** Dataset excerpt **
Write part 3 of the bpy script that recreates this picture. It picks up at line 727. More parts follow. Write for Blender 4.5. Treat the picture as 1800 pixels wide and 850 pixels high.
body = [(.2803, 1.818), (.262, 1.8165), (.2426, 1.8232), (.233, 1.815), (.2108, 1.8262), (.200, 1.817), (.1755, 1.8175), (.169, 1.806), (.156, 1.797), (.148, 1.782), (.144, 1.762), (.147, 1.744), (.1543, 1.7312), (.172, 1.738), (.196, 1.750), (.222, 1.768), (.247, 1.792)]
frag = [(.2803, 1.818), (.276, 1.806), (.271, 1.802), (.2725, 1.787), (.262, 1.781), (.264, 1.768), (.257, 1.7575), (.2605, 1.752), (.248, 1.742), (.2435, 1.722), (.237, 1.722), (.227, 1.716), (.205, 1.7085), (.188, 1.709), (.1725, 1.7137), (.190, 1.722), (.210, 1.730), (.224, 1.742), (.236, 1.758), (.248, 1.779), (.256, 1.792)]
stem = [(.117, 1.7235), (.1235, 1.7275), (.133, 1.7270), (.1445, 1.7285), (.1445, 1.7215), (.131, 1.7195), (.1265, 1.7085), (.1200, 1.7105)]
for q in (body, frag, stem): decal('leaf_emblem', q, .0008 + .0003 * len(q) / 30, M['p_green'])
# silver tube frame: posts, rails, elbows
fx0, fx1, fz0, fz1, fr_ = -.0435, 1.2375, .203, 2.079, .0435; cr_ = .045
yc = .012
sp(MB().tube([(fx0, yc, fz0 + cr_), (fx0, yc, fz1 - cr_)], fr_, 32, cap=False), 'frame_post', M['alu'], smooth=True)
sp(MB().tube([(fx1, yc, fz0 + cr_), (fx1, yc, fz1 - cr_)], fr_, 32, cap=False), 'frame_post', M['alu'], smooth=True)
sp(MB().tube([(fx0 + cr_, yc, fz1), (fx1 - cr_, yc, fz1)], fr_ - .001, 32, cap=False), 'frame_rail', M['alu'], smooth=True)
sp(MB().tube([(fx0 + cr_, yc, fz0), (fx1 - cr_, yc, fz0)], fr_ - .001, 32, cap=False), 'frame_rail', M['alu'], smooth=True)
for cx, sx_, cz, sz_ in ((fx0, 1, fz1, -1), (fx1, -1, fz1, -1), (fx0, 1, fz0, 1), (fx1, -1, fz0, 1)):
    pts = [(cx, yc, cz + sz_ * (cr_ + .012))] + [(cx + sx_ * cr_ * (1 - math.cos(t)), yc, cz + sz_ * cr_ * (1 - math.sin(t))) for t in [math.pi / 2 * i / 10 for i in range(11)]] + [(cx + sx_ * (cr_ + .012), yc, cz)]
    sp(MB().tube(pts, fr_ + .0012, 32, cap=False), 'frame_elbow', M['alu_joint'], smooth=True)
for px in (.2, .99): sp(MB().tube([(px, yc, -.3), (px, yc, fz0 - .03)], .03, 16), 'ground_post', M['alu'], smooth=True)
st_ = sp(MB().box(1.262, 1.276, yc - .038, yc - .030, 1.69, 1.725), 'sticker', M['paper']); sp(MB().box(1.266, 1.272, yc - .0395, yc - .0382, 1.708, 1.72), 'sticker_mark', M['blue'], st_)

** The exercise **
Copy the material above verbatim.

** Completed exercise **
Write part 3 of the bpy script that recreates this picture. It picks up at line 727. More parts follow. Write for Blender 4.5. Treat the picture as 1800 pixels wide and 850 pixels high.
body = [(.2803, 1.818), (.262, 1.8165), (.2426, 1.8232), (.233, 1.815), (.2108, 1.8262), (.200, 1.817), (.1755, 1.8175), (.169, 1.806), (.156, 1.797), (.148, 1.782), (.144, 1.762), (.147, 1.744), (.1543, 1.7312), (.172, 1.738), (.196, 1.750), (.222, 1.768), (.247, 1.792)]
frag = [(.2803, 1.818), (.276, 1.806), (.271, 1.802), (.2725, 1.787), (.262, 1.781), (.264, 1.768), (.257, 1.7575), (.2605, 1.752), (.248, 1.742), (.2435, 1.722), (.237, 1.722), (.227, 1.716), (.205, 1.7085), (.188, 1.709), (.1725, 1.7137), (.190, 1.722), (.210, 1.730), (.224, 1.742), (.236, 1.758), (.248, 1.779), (.256, 1.792)]
stem = [(.117, 1.7235), (.1235, 1.7275), (.133, 1.7270), (.1445, 1.7285), (.1445, 1.7215), (.131, 1.7195), (.1265, 1.7085), (.1200, 1.7105)]
for q in (body, frag, stem): decal('leaf_emblem', q, .0008 + .0003 * len(q) / 30, M['p_green'])
# silver tube frame: posts, rails, elbows
fx0, fx1, fz0, fz1, fr_ = -.0435, 1.2375, .203, 2.079, .0435; cr_ = .045
yc = .012
sp(MB().tube([(fx0, yc, fz0 + cr_), (fx0, yc, fz1 - cr_)], fr_, 32, cap=False), 'frame_post', M['alu'], smooth=True)
sp(MB().tube([(fx1, yc, fz0 + cr_), (fx1, yc, fz1 - cr_)], fr_, 32, cap=False), 'frame_post', M['alu'], smooth=True)
sp(MB().tube([(fx0 + cr_, yc, fz1), (fx1 - cr_, yc, fz1)], fr_ - .001, 32, cap=False), 'frame_rail', M['alu'], smooth=True)
sp(MB().tube([(fx0 + cr_, yc, fz0), (fx1 - cr_, yc, fz0)], fr_ - .001, 32, cap=False), 'frame_rail', M['alu'], smooth=True)
for cx, sx_, cz, sz_ in ((fx0, 1, fz1, -1), (fx1, -1, fz1, -1), (fx0, 1, fz0, 1), (fx1, -1, fz0, 1)):
    pts = [(cx, yc, cz + sz_ * (cr_ + .012))] + [(cx + sx_ * cr_ * (1 - math.cos(t)), yc, cz + sz_ * cr_ * (1 - math.sin(t))) for t in [math.pi / 2 * i / 10 for i in range(11)]] + [(cx + sx_ * (cr_ + .012), yc, cz)]
    sp(MB().tube(pts, fr_ + .0012, 32, cap=False), 'frame_elbow', M['alu_joint'], smooth=True)
for px in (.2, .99): sp(MB().tube([(px, yc, -.3), (px, yc, fz0 - .03)], .03, 16), 'ground_post', M['alu'], smooth=True)
st_ = sp(MB().box(1.262, 1.276, yc - .038, yc - .030, 1.69, 1.725), 'sticker', M['paper']); sp(MB().box(1.266, 1.272, yc - .0395, yc - .0382, 1.708, 1.72), 'sticker_mark', M['blue'], st_)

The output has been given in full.